■ **Stated task**: Leaving out all pictures, please print only the lines from the one containing "Generate a Blender" through the one containing "nt.links.new(bg.outputs[0], wo.inputs[0])".

■ **Source records**:
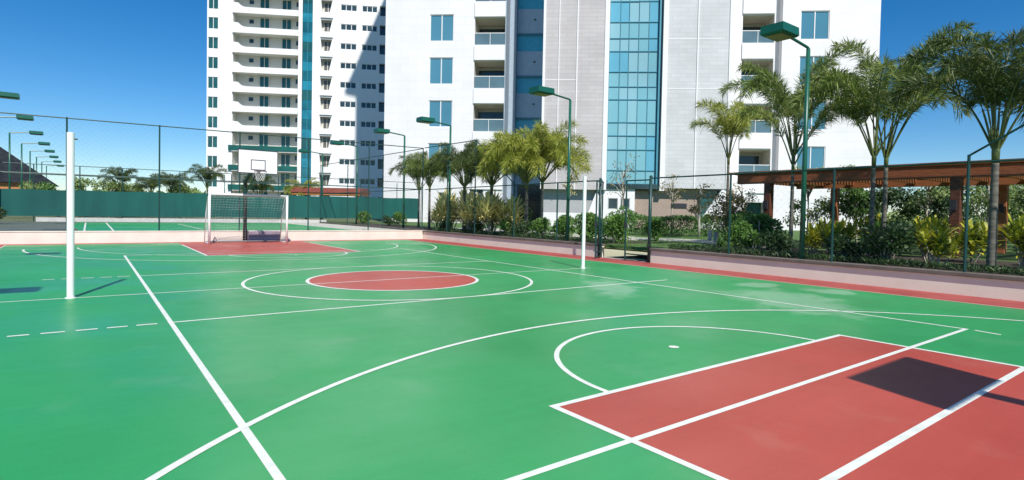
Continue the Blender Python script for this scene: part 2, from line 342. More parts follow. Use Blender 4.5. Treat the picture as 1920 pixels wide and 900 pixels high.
* * *
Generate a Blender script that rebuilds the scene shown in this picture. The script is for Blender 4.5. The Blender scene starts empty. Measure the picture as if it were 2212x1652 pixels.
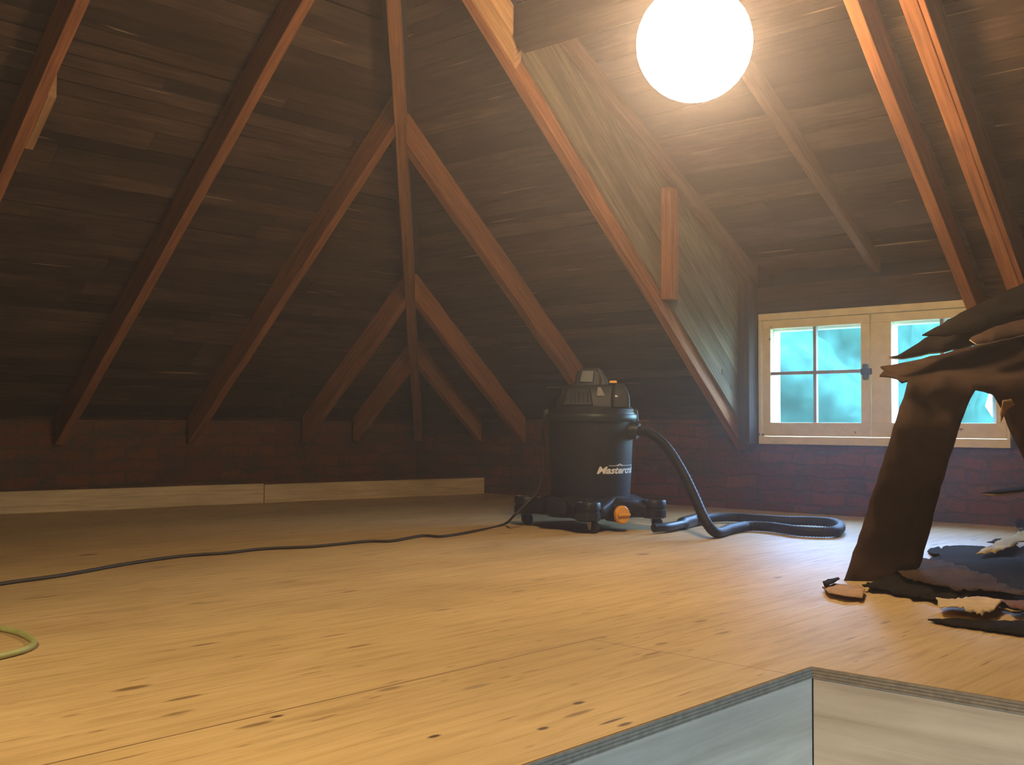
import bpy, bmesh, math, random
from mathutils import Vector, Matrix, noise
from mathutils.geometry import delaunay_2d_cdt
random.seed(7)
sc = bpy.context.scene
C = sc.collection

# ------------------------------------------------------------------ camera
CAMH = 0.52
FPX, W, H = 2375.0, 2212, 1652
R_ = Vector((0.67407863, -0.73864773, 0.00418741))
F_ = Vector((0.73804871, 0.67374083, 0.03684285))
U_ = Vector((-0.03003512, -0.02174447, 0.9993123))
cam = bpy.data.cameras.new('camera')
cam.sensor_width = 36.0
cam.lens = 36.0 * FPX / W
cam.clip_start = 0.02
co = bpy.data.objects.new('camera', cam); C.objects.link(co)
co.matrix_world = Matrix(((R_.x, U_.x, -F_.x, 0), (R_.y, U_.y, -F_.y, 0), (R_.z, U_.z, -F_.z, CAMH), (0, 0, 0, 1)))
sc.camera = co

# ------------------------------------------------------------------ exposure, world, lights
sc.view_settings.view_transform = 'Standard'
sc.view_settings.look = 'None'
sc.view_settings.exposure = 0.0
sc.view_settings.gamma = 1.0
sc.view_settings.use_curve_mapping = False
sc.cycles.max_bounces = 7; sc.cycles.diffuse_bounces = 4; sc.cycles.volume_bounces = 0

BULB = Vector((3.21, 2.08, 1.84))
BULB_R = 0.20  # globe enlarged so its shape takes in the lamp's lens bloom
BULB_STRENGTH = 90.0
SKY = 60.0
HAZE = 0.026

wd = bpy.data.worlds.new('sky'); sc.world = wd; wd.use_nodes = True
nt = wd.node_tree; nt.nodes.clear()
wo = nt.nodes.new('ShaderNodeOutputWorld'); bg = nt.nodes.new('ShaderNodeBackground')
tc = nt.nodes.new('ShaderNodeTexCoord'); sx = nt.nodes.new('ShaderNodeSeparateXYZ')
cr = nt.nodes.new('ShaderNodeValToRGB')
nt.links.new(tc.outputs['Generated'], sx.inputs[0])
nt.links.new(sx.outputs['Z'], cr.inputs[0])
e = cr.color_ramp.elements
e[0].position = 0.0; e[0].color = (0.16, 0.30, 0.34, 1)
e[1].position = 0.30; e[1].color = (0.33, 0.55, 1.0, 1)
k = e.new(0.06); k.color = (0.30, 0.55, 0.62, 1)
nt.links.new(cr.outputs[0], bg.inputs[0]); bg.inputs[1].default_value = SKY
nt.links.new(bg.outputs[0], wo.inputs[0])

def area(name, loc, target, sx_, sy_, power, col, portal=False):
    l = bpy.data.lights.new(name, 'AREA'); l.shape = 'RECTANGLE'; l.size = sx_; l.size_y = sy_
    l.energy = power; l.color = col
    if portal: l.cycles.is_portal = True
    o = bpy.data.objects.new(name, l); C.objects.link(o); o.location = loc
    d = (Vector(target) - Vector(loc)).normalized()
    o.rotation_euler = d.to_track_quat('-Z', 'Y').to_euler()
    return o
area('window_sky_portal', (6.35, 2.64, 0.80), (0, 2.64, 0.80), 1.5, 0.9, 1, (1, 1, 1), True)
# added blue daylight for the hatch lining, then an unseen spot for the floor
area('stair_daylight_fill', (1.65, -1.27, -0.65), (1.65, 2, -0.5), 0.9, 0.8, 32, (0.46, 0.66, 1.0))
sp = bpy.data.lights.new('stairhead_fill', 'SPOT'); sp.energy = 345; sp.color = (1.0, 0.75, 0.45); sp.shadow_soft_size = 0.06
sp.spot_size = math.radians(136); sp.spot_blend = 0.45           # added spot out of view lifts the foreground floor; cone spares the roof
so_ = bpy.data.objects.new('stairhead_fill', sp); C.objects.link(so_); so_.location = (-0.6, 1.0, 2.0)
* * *
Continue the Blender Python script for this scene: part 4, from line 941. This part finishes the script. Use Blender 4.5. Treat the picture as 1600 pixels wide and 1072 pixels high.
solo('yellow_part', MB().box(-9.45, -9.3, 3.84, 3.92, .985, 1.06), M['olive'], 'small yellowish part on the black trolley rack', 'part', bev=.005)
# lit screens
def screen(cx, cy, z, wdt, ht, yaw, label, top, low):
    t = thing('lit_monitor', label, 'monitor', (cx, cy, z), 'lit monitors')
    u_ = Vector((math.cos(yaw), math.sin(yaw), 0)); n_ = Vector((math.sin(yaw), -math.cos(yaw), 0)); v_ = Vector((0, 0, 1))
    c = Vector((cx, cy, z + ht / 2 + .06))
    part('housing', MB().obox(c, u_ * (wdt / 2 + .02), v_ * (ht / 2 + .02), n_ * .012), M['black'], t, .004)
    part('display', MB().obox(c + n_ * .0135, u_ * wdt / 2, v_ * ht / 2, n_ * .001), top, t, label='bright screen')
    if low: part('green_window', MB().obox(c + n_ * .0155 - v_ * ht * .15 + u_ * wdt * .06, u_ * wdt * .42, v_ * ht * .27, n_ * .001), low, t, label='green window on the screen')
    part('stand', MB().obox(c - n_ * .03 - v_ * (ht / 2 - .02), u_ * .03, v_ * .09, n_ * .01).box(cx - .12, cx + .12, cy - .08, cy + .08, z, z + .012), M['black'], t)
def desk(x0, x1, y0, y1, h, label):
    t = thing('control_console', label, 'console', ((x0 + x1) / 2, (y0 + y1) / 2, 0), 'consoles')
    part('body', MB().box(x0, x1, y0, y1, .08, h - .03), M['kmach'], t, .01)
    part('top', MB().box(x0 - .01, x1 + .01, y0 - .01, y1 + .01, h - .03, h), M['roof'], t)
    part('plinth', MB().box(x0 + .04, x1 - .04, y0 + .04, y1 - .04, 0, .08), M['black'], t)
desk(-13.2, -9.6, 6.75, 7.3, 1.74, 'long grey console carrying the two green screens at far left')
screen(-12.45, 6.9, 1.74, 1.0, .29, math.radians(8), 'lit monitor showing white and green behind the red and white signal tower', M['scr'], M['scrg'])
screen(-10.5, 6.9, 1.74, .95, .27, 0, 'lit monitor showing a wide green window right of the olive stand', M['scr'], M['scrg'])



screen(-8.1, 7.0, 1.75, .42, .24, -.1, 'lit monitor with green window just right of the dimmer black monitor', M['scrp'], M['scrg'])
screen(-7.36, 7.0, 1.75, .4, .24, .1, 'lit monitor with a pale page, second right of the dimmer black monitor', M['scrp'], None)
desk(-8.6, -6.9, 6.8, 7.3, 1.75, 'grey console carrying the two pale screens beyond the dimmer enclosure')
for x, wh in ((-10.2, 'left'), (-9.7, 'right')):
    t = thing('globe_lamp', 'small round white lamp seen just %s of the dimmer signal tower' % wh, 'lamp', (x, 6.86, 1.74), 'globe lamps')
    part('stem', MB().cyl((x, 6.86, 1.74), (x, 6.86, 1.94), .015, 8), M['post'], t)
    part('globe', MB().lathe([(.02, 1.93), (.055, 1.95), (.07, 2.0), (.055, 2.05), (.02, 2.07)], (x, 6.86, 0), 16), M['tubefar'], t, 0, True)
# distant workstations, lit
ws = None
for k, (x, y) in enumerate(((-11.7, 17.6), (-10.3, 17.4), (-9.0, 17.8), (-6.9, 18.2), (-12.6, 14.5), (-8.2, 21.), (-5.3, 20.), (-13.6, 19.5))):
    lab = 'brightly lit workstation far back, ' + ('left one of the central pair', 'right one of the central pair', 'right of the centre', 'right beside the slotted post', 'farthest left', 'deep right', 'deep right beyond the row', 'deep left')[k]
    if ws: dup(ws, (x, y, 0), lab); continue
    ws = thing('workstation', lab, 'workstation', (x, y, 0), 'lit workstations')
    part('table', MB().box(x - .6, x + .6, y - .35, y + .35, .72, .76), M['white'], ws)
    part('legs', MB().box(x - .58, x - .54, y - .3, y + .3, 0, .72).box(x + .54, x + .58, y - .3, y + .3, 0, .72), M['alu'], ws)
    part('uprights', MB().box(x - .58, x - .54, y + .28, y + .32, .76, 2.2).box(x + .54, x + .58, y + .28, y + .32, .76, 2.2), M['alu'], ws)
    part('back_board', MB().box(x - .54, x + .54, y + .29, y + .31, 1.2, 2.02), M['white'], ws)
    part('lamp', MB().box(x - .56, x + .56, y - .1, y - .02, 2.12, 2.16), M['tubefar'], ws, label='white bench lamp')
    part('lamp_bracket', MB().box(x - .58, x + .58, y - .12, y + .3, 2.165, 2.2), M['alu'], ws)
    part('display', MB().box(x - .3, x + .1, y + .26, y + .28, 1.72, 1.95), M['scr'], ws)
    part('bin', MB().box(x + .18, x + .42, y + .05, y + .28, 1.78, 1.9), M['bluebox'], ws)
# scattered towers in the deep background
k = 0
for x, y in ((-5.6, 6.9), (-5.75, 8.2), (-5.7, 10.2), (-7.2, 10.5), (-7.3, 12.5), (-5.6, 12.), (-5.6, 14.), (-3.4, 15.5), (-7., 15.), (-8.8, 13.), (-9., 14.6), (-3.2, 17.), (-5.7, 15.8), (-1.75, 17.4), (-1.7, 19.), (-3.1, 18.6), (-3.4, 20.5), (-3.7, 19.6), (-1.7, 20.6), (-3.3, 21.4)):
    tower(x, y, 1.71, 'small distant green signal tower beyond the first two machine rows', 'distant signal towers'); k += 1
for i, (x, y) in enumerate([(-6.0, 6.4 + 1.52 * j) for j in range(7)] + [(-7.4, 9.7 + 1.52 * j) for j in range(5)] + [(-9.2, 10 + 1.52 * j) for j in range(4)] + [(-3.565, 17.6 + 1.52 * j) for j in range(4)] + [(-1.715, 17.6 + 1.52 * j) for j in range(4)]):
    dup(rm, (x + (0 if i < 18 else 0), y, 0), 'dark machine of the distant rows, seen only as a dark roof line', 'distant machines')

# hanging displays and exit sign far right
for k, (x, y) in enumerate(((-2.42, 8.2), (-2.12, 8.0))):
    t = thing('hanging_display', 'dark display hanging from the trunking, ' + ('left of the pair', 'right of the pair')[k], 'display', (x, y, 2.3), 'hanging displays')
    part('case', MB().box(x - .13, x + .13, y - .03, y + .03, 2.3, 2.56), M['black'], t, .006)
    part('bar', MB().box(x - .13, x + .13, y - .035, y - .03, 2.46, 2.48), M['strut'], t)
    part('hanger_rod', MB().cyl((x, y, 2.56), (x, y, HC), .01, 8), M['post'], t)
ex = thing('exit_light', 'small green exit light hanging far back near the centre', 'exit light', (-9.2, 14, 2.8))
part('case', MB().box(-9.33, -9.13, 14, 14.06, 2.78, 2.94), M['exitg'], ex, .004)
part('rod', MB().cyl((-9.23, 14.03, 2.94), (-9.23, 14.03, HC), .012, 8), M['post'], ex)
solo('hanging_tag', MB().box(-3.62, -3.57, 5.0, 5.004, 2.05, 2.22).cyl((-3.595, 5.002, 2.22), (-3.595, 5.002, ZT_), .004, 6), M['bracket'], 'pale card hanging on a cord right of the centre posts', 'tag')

■ **Result of the exercise**:
Generate a Blender script that rebuilds the scene shown in this picture. The script is for Blender 4.5. The Blender scene starts empty. Measure the picture as if it were 2212x1652 pixels.
import bpy, bmesh, math, random
from mathutils import Vector, Matrix, noise
from mathutils.geometry import delaunay_2d_cdt
random.seed(7)
sc = bpy.context.scene
C = sc.collection

# ------------------------------------------------------------------ camera
CAMH = 0.52
FPX, W, H = 2375.0, 2212, 1652
R_ = Vector((0.67407863, -0.73864773, 0.00418741))
F_ = Vector((0.73804871, 0.67374083, 0.03684285))
U_ = Vector((-0.03003512, -0.02174447, 0.9993123))
cam = bpy.data.cameras.new('camera')
cam.sensor_width = 36.0
cam.lens = 36.0 * FPX / W
cam.clip_start = 0.02
co = bpy.data.objects.new('camera', cam); C.objects.link(co)
co.matrix_world = Matrix(((R_.x, U_.x, -F_.x, 0), (R_.y, U_.y, -F_.y, 0), (R_.z, U_.z, -F_.z, CAMH), (0, 0, 0, 1)))
sc.camera = co

# ------------------------------------------------------------------ exposure, world, lights
sc.view_settings.view_transform = 'Standard'
sc.view_settings.look = 'None'
sc.view_settings.exposure = 0.0
sc.view_settings.gamma = 1.0
sc.view_settings.use_curve_mapping = False
sc.cycles.max_bounces = 7; sc.cycles.diffuse_bounces = 4; sc.cycles.volume_bounces = 0

BULB = Vector((3.21, 2.08, 1.84))
BULB_R = 0.20  # globe enlarged so its shape takes in the lamp's lens bloom
BULB_STRENGTH = 90.0
SKY = 60.0
HAZE = 0.026

wd = bpy.data.worlds.new('sky'); sc.world = wd; wd.use_nodes = True
nt = wd.node_tree; nt.nodes.clear()
wo = nt.nodes.new('ShaderNodeOutputWorld'); bg = nt.nodes.new('ShaderNodeBackground')
tc = nt.nodes.new('ShaderNodeTexCoord'); sx = nt.nodes.new('ShaderNodeSeparateXYZ')
cr = nt.nodes.new('ShaderNodeValToRGB')
nt.links.new(tc.outputs['Generated'], sx.inputs[0])
nt.links.new(sx.outputs['Z'], cr.inputs[0])
e = cr.color_ramp.elements
e[0].position = 0.0; e[0].color = (0.16, 0.30, 0.34, 1)
e[1].position = 0.30; e[1].color = (0.33, 0.55, 1.0, 1)
k = e.new(0.06); k.color = (0.30, 0.55, 0.62, 1)
nt.links.new(cr.outputs[0], bg.inputs[0]); bg.inputs[1].default_value = SKY
nt.links.new(bg.outputs[0], wo.inputs[0])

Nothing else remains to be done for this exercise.